When the Duke lacross case was going on, the media had something on the news on a daily basis, while the Jena Six case has been basicly swept under the rug by them, as if any report by them is a personal inditment against them. White southern America has alway handled their bussines in this manor. I myself is a 55-year old black male who has fought in the streets, and have went to jail many times in my persuit for the equality of treatment for myself and minorities of a daily bases.
I have always contented that once the oppressed lose what they have gainned such a jobs and their homes that the call of the oppressed would become louder, and the movement could move forward. Now we see the economic effect of lost homes and lost jobs by the many hundreds of thousands. Hope as framed by our religious leaders is fine, but being forced to action is best. There are some thing worth going to jail for, and even some to lose ones own life. As In the 1960 and 1970′s it was a mear spark which sparked a call for equality which changed not only America, but a call for democracy thought the whole world.
August 23rd, 2007 at 2:06 PM
An Open Letter To The Jena Six
By Joseph Young
Washington Informer
Dear Mychal,
I keep thinking about you. I also think about the other young men who have fallen prey to racial hatred. Its existence, more than a century after Abraham Lincoln issued the Emancipation Proclamation, makes me fearful for your life, your safety. The freedom that it promised was tenuous.
It was not entirely without strength. In the proclamation, issued three years into the Civil War, Lincoln declared, at the urging of Frederick Douglass, that the former slaves would be accepted into the Union Army and navy, making the liberated the liberator. By the war’s end, almost 200,000 black servicemen had fought for freedom and saved the Union.

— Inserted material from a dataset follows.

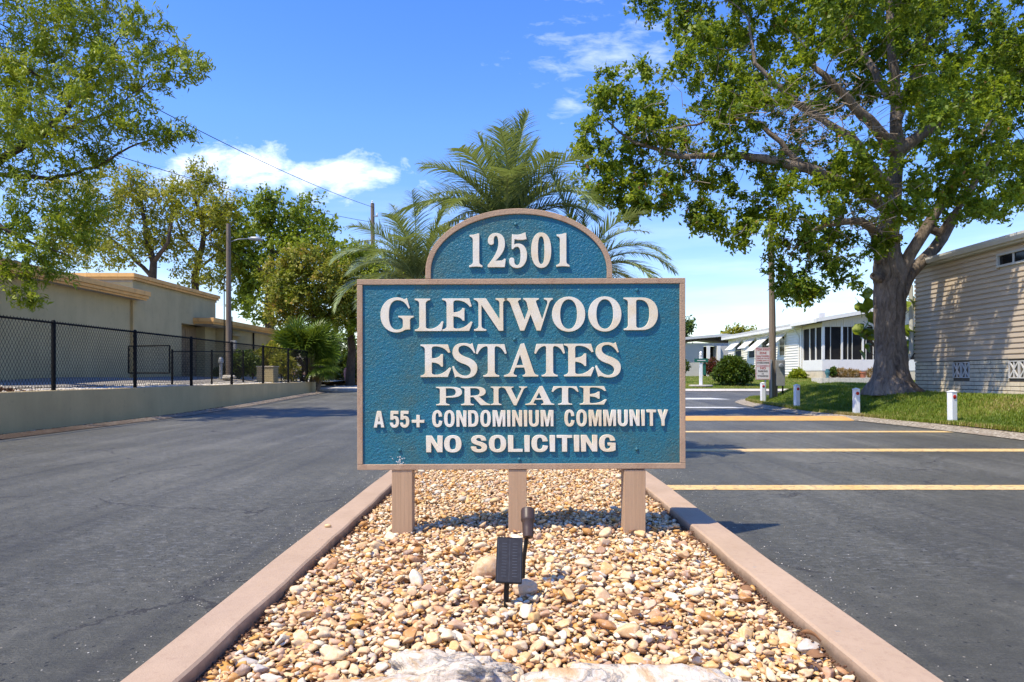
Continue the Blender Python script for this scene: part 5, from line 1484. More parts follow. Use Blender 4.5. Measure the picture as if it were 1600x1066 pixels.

Your generation, like mine, is being denied this freedom our ancestors risked life and limb, so that we may live as free men and women. You can call them heroes, but they were not thinking of themselves when they displayed courage and self-sacrifice on the battlefields of America.
Today, then, to guard against the impending doom of American civilization, is not only opposition to racism, but also the determination to secure the civil rights for which many Americans have paid a heavy toll. Of all the civil rights, the right to learn is the surest prevention from ignorance. If at any time, children are instructed with anti-black bias; and they are made to learn what is not true and what the dominate forces in their lives want them to think is true; there’re guilty of impeding the march toward American civilization.

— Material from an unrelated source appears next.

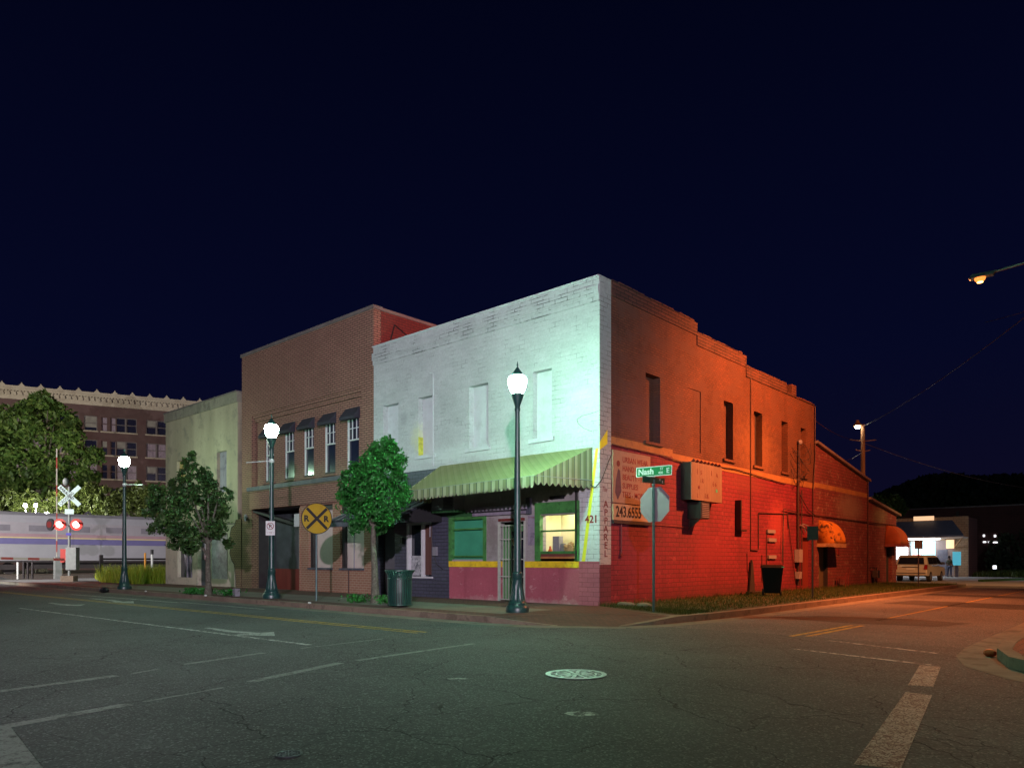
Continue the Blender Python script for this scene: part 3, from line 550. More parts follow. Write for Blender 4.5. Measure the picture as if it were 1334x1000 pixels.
# hidden rear, roof
MB().box(-10.37, -.3, .32, 16.4, 7.9, 8.0).build('roof', 'cop_grey', cb)
MB().box(-10.37, -.32, 16.34, 16.64, 0, 8.0).build('rear_wall', 'bare', cb)
# back of shop units so nothing is see through
MB().box(-6.0, -2.6, 1.6, 1.7, 0, 4.3).build('partition', 'void', cb)
# ---- left half, slate painted shop front with black awning
hd = [(-10.1, -9.12, -.2, 2.75), (-8.42, -7.10, .72, 2.62)]
b = MB(); b.wall('x', -10.37, -6.2, -.15, 4.45, 0, .28, hd); b.build('slate_front', 'purpleblock', cb)
MB().box(-10.36, -6.22, .8, .9, -.1, 4.4).build('partition', 'void', cb)
MB().box(-10.1, -9.12, .30, .36, 0, 2.7).build('door', 'dkwood', cb)
MB().box(-10.02, -9.38, .27, .298, .95, 2.45).build('door_board', mat('dim_grey_board', (.11, .11, .12), .7, .1), cb)
fr = MB().box(-8.42, -8.32, -.02, .2, .72, 2.62).box(-7.62, -7.54, -.03, .2, .72, 2.62).box(-8.42, -7.1, -.03, .2, 2.55, 2.62).build('window_frame', 'white_metal', cb)
MB().box(-8.5, -7.02, -.06, .1, .66, .718).build('sill', 'white_metal', cb)
MB().box(-8.3, -7.12, .12, .14, .73, 2.54).build('window_glass', 'glass', cb)
MB().box(-7.5, -7.14, .06, .10, .78, 2.5).build('curtain', mat('rust_curtain', (.11, .045, .035), .9, .3, 6, streak=1), cb)
MB().box(-8.28, -7.66, .08, .11, .75, 1.45).build('poster', mat('floral_poster', (.40, .40, .42), .7, .5, 9, dirt=((.05, .06, .08), 7, .9)), cb)
MB().box(-6.95, -6.78, -.10, -.0, 1.45, 1.75).build('meter_box', 'grey', cb)
MB().box(-8.75, -8.62, -.06, -.0, 1.9, 2.1).build('light_switch_box', 'black', cb)
MB().tube([(-7.05, -.03, 2.6), (-7.05, -.03, 2.0), (-6.98, -.03, 1.5), (-6.8, -.03, 1.15), (-6.5, -.03, .98)], .015).build('cable', 'wire', cb)
MB().tube([(-7.15, -.03, 2.95), (-7.15, -.03, 2.1)], .02).build('conduit', 'grey', cb)
def awning(name, m, parent, x0, x1, xi0, xi1, yd, zt, zf0, zf1, val, scal, mv=None, yw=0.0):
    th = -.012
    o = MB()
    o.prism([(x0, yw, zt), (x1, yw, zt), (xi1, -yd, zf1), (xi0, -yd, zf0)], (0, th, -.012))
    o = o.build(name, m, parent)
    # side cheeks
    s = MB(); s.prism([(x1, yw, zt - .02), (x1, yw, zt - .9 if val else zt - .5), (xi1, -yd, zf1 - .02)], (.012, 0, 0)) if not val else None
    return o
# black awning
ba = MB(); ba.hexa([(-10.3, -.01, 3.50), (-6.55, -.01, 3.50), (-6.55, -2.0, 2.62), (-10.3, -2.0, 2.62)], [(-10.3, -.01, 3.56), (-6.55, -.01, 3.56), (-6.55, -2.02, 2.68), (-10.3, -2.02, 2.68)])
ba = ba.build('black_awning', 'blackawn', cb)
b = MB()
for k in range(10): x = -10.3 + k * .416; b.hexa([(x - .02, -.01, 3.562), (x + .02, -.01, 3.562), (x + .02, -2.02, 2.682), (x - .02, -2.02, 2.682)], [(x - .02, -.01, 3.59), (x + .02, -.01, 3.59), (x + .02, -2.02, 2.71), (x - .02, -2.02, 2.71)])
b.build('standing_seam', 'steel', ba)
MB().prism([(-6.55, -.02, 3.48), (-6.55, -.02, 2.6), (-6.55, -1.98, 2.50), (-6.55, -1.98, 2.62)], (-.03, 0, 0)).build('awning_cheek', 'void', ba)
MB().prism([(-10.3, -.02, 3.48), (-10.3, -.02, 2.6), (-10.3, -1.98, 2.50), (-10.3, -1.98, 2.62)], (.03, 0, 0)).build('awning_cheek', 'void', ba)
MB().box(-10.32, -6.53, -2.03, -1.99, 2.46, 2.62).build('fascia', 'slate', ba)
# green striped awning with hipped ends and scalloped valance
a, bq, c, d = Vector((-.24, -.01, 4.50)), Vector((-.72, -2.0, 3.56)), Vector((-6.10, -2.0, 3.47)), Vector((-6.64, -.01, 4.52))
ga = MB()
NS = 46
top = [d.lerp(a, i / NS) for i in range(NS + 1)]; bot = [c.lerp(bq, i / NS) for i in range(NS + 1)]
for i in range(NS):
    sag = lambda p, q, t: p.lerp(q, t) + Vector((0, 0, -.045 * math.sin(PI * t)))
    for j in range(6):
        t0, t1 = j / 6, (j + 1) / 6
        ga.face([sag(top[i], bot[i], t0), sag(top[i], bot[i], t1), sag(top[i + 1], bot[i + 1], t1), sag(top[i + 1], bot[i + 1], t0)])
chk = MB(); chk.face([a, bq, Vector((-.24, -.01, 3.56))]); chk2 = MB(); chk2.face([d, Vector((-6.64, -.01, 3.47)), c])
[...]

Astonishing as it is that those students would hang three nooses from the tree at Jena High School as a racial taunt, including calling the black students ‘niggers’; you would think that America would never again want to see a black person hang from a tree, or behind bars. The nooses show that we, Americans, have not come that far from the cruelties and barbarity of slavery as we think. (Between 1882 and 1968, an estimated 5,000 people, mostly blacks, met their deaths at the hands of lynch mobs.) And this also is an unfortunate comment upon the belief that our schools are the great path to progress, the great equalizer. If our schools are the great path to progress, they must be the freest of our institutions, opposed bitterly to the attempt to indoctrinate our children with racial hatred.

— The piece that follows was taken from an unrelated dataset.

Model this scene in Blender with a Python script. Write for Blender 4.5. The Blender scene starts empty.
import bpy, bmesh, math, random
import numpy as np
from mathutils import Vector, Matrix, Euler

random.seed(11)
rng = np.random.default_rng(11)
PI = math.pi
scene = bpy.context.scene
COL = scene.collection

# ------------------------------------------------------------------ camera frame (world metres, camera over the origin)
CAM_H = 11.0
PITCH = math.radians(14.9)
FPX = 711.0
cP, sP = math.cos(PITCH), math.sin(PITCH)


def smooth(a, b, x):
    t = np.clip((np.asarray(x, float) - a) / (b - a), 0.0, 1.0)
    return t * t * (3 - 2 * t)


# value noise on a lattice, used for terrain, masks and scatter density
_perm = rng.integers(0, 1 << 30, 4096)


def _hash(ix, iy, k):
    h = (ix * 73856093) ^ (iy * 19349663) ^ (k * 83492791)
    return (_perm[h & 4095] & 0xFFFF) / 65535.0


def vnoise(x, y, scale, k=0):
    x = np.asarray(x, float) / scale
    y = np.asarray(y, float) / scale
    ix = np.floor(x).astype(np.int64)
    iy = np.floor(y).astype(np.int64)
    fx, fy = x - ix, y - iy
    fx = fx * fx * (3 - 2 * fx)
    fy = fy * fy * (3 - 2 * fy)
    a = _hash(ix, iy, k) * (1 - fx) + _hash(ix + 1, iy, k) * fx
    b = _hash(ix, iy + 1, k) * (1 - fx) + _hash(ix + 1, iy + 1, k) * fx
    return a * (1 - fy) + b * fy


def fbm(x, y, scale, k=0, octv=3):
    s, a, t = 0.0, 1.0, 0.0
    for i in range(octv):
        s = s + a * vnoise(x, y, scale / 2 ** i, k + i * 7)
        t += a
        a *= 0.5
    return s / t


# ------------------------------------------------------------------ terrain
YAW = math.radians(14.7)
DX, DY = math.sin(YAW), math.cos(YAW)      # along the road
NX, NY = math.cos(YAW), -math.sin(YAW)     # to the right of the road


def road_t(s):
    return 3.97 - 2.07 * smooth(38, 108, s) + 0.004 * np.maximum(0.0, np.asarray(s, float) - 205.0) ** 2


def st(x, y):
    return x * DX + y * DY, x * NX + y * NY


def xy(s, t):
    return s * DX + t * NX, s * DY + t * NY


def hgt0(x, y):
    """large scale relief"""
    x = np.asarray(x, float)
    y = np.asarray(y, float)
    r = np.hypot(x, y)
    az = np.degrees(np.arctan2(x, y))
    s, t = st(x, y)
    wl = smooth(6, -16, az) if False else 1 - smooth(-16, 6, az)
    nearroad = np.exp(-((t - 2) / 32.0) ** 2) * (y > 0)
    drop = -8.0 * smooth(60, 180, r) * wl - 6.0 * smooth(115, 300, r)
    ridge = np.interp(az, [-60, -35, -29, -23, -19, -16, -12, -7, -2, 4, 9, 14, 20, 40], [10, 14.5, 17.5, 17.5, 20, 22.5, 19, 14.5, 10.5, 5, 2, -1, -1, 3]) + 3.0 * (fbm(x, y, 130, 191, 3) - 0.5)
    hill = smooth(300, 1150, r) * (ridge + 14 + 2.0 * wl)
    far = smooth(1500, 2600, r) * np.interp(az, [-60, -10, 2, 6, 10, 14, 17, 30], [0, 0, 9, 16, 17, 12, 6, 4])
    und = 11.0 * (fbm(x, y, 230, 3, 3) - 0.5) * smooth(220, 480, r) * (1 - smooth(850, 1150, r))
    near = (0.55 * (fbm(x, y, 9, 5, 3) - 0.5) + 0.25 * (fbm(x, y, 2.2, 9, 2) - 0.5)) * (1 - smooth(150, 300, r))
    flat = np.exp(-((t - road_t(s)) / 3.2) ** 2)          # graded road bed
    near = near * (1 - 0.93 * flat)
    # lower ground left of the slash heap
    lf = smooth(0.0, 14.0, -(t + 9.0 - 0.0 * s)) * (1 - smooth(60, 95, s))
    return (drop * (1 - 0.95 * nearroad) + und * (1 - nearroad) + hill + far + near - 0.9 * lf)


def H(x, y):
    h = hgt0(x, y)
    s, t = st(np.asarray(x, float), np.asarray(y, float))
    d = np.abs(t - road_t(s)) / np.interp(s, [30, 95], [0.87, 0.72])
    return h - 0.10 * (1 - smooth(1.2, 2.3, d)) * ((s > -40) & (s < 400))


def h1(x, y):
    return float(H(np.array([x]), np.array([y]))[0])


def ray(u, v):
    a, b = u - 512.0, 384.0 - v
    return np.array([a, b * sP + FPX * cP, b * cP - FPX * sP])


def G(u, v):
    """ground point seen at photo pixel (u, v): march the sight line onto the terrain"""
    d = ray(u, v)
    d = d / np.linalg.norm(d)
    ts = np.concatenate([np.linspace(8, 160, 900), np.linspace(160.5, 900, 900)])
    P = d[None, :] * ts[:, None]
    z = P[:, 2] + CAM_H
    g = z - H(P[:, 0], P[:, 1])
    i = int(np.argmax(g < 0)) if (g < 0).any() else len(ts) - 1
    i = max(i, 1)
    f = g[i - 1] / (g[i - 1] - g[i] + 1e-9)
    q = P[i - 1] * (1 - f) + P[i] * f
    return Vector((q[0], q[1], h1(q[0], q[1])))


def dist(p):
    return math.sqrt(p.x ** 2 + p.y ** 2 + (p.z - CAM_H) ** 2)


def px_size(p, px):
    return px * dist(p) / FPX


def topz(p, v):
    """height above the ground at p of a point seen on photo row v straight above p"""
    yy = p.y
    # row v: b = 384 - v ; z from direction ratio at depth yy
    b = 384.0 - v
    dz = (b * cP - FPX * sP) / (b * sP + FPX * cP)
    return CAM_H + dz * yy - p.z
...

Well, Mychal, as you and the others wait behind bars because of a racially biased and an over zealous prosecutor, it is for us on the outside to continue the unfinished work of our fathers, to set you free. All of you were willing to fight racial hatred, and you know people of goodwill are beside you. If the Confederacy couldn’t stop us, the opposition we now face will fail. When history is written your detractors will get little note, but you will be remembered for standing up for what’s best of the American creed. You are part of a legacy in which our slave forebears fought to birth a new nation. You, Mychal, are a child of America’s destiny.
It was Martin Luther King who said if a man doesn’t have something worth dying for he is not fit to live. Freedom is worth dying for. Justice is worth dying for. Equality is worth dying for. A child is worth dying for, because our job as parents is to protect children.
Mychal, when you feel complete frustration and your narrow jail cell is closing in on your spirit and mind; remember the message of the old slave preacher to his flock whose resistance to oppression might have been completely in vain:
“You are created in God’s image. You are not slaves, you are not ‘niggers’; you are God’s children.”